> **Problem**:
Quote verbatim every line from the line containing "What Blender Python" to the line containing "R = math.radians", inclusive of both, and no other line.

(Source data)
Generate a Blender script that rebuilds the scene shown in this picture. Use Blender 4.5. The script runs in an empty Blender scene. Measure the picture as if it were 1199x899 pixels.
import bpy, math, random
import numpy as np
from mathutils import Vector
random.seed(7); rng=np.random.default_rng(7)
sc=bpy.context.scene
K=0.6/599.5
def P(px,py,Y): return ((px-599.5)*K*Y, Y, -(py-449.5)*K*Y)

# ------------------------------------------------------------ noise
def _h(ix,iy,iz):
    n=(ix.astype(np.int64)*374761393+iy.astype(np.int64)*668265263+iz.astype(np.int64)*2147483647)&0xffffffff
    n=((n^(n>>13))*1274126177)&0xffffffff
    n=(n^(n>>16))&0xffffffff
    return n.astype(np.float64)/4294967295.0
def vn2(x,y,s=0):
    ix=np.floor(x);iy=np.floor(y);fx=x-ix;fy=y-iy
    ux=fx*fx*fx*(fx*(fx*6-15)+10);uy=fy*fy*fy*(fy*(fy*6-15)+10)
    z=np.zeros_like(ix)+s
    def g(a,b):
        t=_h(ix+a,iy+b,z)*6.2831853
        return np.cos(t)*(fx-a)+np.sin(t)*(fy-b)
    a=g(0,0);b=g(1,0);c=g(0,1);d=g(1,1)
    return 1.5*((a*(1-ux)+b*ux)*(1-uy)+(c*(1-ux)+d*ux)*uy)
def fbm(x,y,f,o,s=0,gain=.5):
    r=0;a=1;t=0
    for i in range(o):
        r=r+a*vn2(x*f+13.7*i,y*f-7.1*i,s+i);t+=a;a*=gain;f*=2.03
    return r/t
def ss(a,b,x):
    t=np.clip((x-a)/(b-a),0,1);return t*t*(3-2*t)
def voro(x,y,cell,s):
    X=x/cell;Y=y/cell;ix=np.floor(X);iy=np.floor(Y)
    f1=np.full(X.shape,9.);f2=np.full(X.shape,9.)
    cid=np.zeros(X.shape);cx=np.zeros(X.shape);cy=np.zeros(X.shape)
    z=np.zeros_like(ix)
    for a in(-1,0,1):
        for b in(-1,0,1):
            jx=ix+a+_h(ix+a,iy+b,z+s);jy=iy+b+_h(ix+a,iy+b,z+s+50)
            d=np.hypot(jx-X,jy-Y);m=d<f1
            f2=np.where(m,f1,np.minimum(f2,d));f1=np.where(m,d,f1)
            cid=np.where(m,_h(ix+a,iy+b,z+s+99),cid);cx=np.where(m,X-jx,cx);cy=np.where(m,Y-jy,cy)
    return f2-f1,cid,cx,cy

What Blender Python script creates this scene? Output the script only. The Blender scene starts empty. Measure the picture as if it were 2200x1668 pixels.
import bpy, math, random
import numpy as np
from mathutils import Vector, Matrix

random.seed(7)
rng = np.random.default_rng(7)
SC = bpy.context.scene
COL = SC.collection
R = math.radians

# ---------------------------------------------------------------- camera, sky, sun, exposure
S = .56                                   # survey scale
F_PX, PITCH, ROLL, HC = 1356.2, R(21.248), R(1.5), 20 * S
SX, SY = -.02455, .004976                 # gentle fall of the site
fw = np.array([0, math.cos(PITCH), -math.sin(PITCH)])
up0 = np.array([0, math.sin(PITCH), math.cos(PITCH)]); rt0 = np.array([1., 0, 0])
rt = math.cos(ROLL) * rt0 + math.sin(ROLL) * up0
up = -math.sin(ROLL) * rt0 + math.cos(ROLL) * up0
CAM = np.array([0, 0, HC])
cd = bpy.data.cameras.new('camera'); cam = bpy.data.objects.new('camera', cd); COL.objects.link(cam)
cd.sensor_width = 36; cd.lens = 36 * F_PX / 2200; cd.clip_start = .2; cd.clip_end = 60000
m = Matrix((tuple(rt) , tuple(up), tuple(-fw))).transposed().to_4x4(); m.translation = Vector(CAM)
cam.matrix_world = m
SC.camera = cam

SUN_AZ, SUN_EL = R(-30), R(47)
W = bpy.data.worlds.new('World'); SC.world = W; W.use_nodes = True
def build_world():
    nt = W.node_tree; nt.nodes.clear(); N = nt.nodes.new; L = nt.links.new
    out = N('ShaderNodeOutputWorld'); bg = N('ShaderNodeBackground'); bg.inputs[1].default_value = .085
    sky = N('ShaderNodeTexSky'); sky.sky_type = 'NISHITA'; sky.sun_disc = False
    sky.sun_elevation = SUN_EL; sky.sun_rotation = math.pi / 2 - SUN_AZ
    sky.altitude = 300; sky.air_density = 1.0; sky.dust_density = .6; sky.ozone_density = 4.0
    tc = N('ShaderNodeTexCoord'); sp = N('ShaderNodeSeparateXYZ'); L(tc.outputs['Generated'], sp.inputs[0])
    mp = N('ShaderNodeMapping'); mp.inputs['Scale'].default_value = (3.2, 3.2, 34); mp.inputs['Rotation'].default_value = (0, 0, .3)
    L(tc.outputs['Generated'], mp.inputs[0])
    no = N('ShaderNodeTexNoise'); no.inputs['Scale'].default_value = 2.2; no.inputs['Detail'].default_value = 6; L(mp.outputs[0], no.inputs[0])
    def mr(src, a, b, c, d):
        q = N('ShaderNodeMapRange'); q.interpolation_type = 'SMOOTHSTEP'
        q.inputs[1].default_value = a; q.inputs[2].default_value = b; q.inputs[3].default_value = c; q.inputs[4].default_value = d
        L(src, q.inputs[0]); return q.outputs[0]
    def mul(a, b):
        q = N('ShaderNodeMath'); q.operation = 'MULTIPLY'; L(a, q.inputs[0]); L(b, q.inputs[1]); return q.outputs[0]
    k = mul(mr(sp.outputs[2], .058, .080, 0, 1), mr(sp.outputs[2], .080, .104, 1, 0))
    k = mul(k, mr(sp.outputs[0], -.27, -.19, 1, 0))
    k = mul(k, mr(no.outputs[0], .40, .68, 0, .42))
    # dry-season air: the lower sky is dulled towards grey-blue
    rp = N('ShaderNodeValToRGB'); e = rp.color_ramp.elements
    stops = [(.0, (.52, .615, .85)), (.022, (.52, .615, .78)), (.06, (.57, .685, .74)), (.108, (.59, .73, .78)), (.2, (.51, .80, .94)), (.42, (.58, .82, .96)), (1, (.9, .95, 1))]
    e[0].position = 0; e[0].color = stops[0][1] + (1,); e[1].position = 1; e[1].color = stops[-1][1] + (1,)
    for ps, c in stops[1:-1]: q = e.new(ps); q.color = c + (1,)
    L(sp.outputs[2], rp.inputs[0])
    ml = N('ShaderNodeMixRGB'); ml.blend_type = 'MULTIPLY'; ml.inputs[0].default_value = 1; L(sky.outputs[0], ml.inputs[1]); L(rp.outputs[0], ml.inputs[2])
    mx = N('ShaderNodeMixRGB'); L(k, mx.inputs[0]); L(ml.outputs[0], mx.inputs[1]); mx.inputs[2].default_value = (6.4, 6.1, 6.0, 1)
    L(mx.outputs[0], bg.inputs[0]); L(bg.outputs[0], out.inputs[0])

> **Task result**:
What Blender Python script creates this scene? Output the script only. The Blender scene starts empty. Measure the picture as if it were 2200x1668 pixels.
import bpy, math, random
import numpy as np
from mathutils import Vector, Matrix

random.seed(7)
rng = np.random.default_rng(7)
SC = bpy.context.scene
COL = SC.collection
R = math.radians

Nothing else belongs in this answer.